• **SUPPLIED DATA**
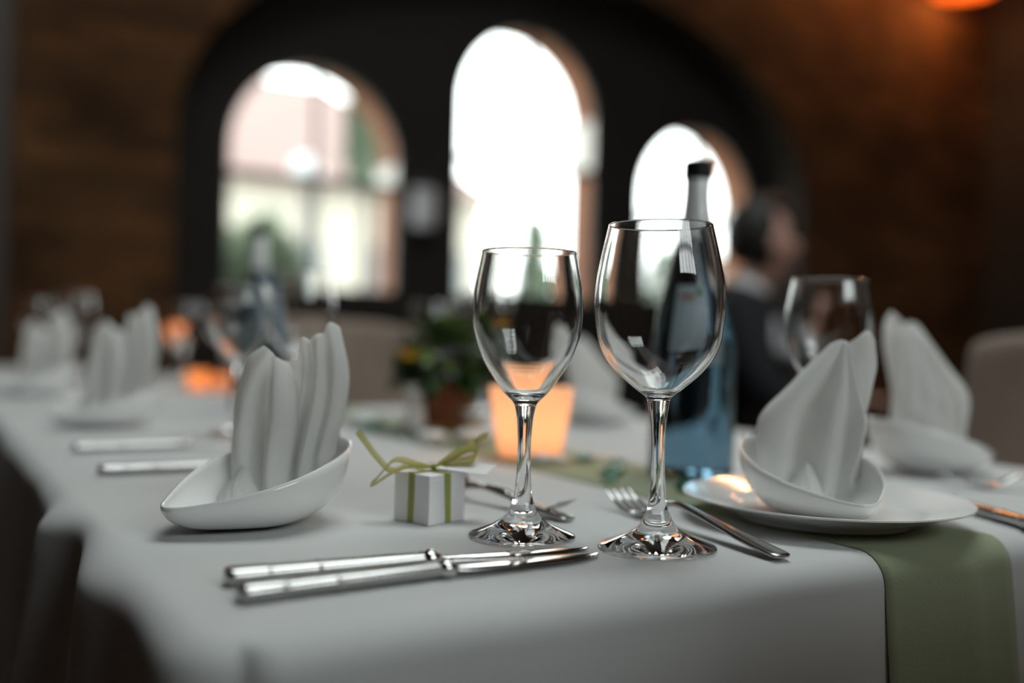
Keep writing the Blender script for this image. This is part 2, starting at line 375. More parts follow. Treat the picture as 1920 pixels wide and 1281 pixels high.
# green runner: along the table and over its near edge
RX0, RX1 = .413, .545
V = []; F = []; rows = []
def runner_row(y, z_): rows.append((y, z_))
for i in range(30): runner_row(TL - TL*i/29, .7504)
for i in range(1, 26):
    dd = ER*math.pi/2*i/6 if i <= 6 else ER*math.pi/2 + .24*(i-6)/19
    o_, zz = edge(dd); rows.append((-(o_+.0003+.035*max(0, dd-.03)), .7504+zz, dd))
NU = 15
for rw in rows:
    for j in range(NU):
        u_ = j/(NU-1); x = RX0+(RX1-RX0)*u_
        if len(rw) == 2: V.append((x, rw[0], rw[1] + .0006*math.exp(-((u_-.62)/.05)**2)))
        else:
            dd = rw[2]; V.append((x, rw[0]-wave(x-.012, dd, .4)-.0035*math.exp(-((u_-.62)/.07)**2)*min(1, dd/.03), rw[1]))
for i in range(len(rows)-1):
    for j in range(NU-1): F.append((i*NU+j, (i+1)*NU+j, (i+1)*NU+j+1, i*NU+j+1))
tag(mesh('table_runner', V, F, M['runner'], smooth=True, solid=.0005, offset=1), 'pale green fabric runner down the middle of the white table', 'table runner')

# ------------------------------------------------------------------ wine glasses
def wine_glass(name, loc, H, prof_out, foot_r, label, wall=.0011, lean=0, seg=72):
    """prof_out: (r,z) of the bowl from stem top to rim; stem and foot follow from H"""
    g = empty(name, loc, 0, label, 'wine glass')
    zb = prof_out[0][1]; rs = prof_out[0][0]
    foot = smoothprof([(foot_r*.80, .0004), (foot_r*.97, .0003), (foot_r, .0010), (foot_r*.985, .0020), (foot_r*.80, .0046), (foot_r*.55, .0085), (foot_r*.36, .0130), (foot_r*.25, .0185)], 30)
    foot = [(.0001, .0012), (foot_r*.4, .0010), (foot_r*.7, .0005)] + foot
    fr, fz = foot[-1]
    stem = smoothprof([(fr, fz), (.0062, fz+.008), (.0050, fz+.020), (.0043, fz+.034), (.0046, zb-.020), (.0056, zb-.008), (rs, zb)], 28)
    outer = smoothprof(prof_out, 46)
    inner = []
    zin = zb+.0075
    n = len(outer)
    for i in range(n-1, 1, -1):
        r_, z_ = outer[i]; t = i/(n-1)
        th = wall + .0022*(1-t)**3
        ra, za = outer[max(i-1, 0)]; rb, zb2 = outer[min(i+1, n-1)]
        tx, tz = rb-ra, zb2-za; L = math.hypot(tx, tz) or 1
        ri, zi = r_-th*tz/L, z_+th*tx/L
        if zi > zin and ri > .002: inner.append((ri, zi))
    rim = outer[-1]; ri0 = inner[0]
    rimr = [(rim[0]-.0001, rim[1]+.0005), ((rim[0]+ri0[0])/2, rim[1]+.0008), (ri0[0]+.0001, rim[1]+.0005)]
    zl = inner[-1]
    inner += [(zl[0]*.6, zl[1]-.0012*.8), (zl[0]*.3, zl[1]-.0016), (.0001, zl[1]-.0018)]
    bowl = outer + rimr + inner
    for nm, pr in (('foot', foot), ('stem', stem), ('bowl', bowl)):
        o = MB().lathe(pr, seg).build(nm, M['glass'], g, smooth=True)
    if lean: g.rotation_euler = (0, lean, -YAW)
    return g
px = .000338
bigP = [(.0070, .0925), (.0083, .0960), (.0152, .1013), (.0253, .1100), (.0334, .1196), (.0381, .1294), (.0399, .1392), (.0412, .1525), (.0402, .1690), (.0366, .1880), (.0334, .2020), (.0328, .2045)]
smallP = [(.0072, .0870), (.0093, .0900), (.0150, .0956), (.0222, .1056), (.0286, .1158), (.0326, .1260), (.0357, .1362), (.0365, .1462), (.0361, .1565), (.0350, .1665), (.0316, .1845), (.0312, .1875)]
TZ = .7504
big = wine_glass('wine_glass', (.293, .058, TZ), .205, bigP, .0372, 'taller wine glass with the wide bowl, nearest the front table edge', lean=R(-.9))
small = wine_glass('wine_glass', (.233, .124, TZ), .188, smallP, .0350, 'smaller wine glass beside the white gift box')
def put_glass(src, x, y, label, group=None, rz=0):
    c_ = copy_tree(src); c_.location = (x, y, TZ); c_.rotation_euler = (0, 0, rz); c_['label'] = label
    if group: c_['group'] = group
    return c_
put_glass(small, .558, .158, 'blurred wine glass behind the napkin on the round plate')
put_glass(small, .235, .805, 'empty small wine glass of the second left place setting', 'glasses further along the table')
put_glass(big, .292, .745, 'empty tall wine glass seen against the left window behind the near napkin', 'glasses further along the table')
put_glass(small, .625, 1.06, 'small wine glass at the far end of the table by the plant', 'glasses further along the table')
put_glass(big, .705, 1.02, 'tall wine glass at the far end of the table by the plant', 'glasses further along the table')
put_glass(small, .12, 1.95, 'small wine glass between the two far left napkins', 'glasses on the second table')
put_glass(big, .20, 2.02, 'tall wine glass between the two far left napkins', 'glasses on the second table')
put_glass(small, .40, 1.82, 'small wine glass by the amber candles on the second table', 'glasses on the second table')
put_glass(big, .45, 1.68, 'tall wine glass by the amber candles on the second table', 'glasses on the second table')

# ------------------------------------------------------------------ cutlery (local +X from handle end to tip)
def loft(path, n=14, power=2.6):
    """path rows: x, y, z, half width, half thickness -> closed lofted bar"""
    mb = MB(); V = []; F = []
    for x, y, z_, hw, ht in path:
        for j in range(n):
            a_ = 2*math.pi*j/n; ca, sa = math.cos(a_), math.sin(a_)
            V.append((x, y + hw*math.copysign(abs(ca)**(2/power), ca), z_ + ht*math.copysign(abs(sa)**(2/power), sa)))
    for i in range(len(path)-1):
        for j in range(n):
            k = (j+1) % n; F.append((i*n+j, i*n+k, (i+1)*n+k, (i+1)*n+j))
    F.append(tuple(reversed(range(n)))); F.append(tuple(range((len(path)-1)*n, len(path)*n)))
    return mb.add(V, F)
def place(o, p, q, z_=TZ, tilt=0):
    """put a thing with its handle end at p and its tip towards q"""
    o.location = (p[0], p[1], z_); o.rotation_euler = (0, tilt, math.atan2(q[1]-p[1], q[0]-p[0])); return o
def knife(label):
    k = empty('table_knife', label=label, cat='knife')
    hp = smoothprof([(.0, 0, .0045, .0062, .0036), (.003, 0, .0050, .0078, .0046), (.020, 0, .0050, .0076, .0046), (.024, 0, .0050, .0070, .0042), (.046, 0, .0050, .0070, .0042), (.049, 0, .0050, .0076, .0046), (.052, 0, .0050, .0070, .0042), (.090, 0, .0050, .0062, .0040), (.112, 0, .0050, .0058, .0038)], 50)
    loft(hp).build('handle', M['steel_b'], k, smooth=True)
    loft([(.109, 0, .0050, .0062, .0042), (.112, 0, .0050, .0074, .0050), (.116, 0, .0050, .0074, .0050), (.119, 0, .0048, .006, .0036)]).build('bolster', M['steel'], k, smooth=True)
    bp = smoothprof([(.117, 0, .0046, .0052, .0022), (.125, 0, .0040, .0080, .0014), (.150, 0, .0032, .0096, .0011), (.180, .0005, .0026, .0098, .0010), (.198, .002, .0022, .0080, .0008), (.208, .004, .0018, .0048, .0006), (.2125, .0055, .0015, .0012, .0004)], 30)
    bp = [(x if x < .126 else x+(x-.126)*.12, y, z_, hw, ht) for x, y, z_, hw, ht in bp]
    loft(bp, 12, 1.6).build('blade', M['steel'], k, smooth=True)
    return k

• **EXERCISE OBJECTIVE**
Reply with the number of lines in the data that include the string "follow" and nothing else.

• **THE RESULT**
2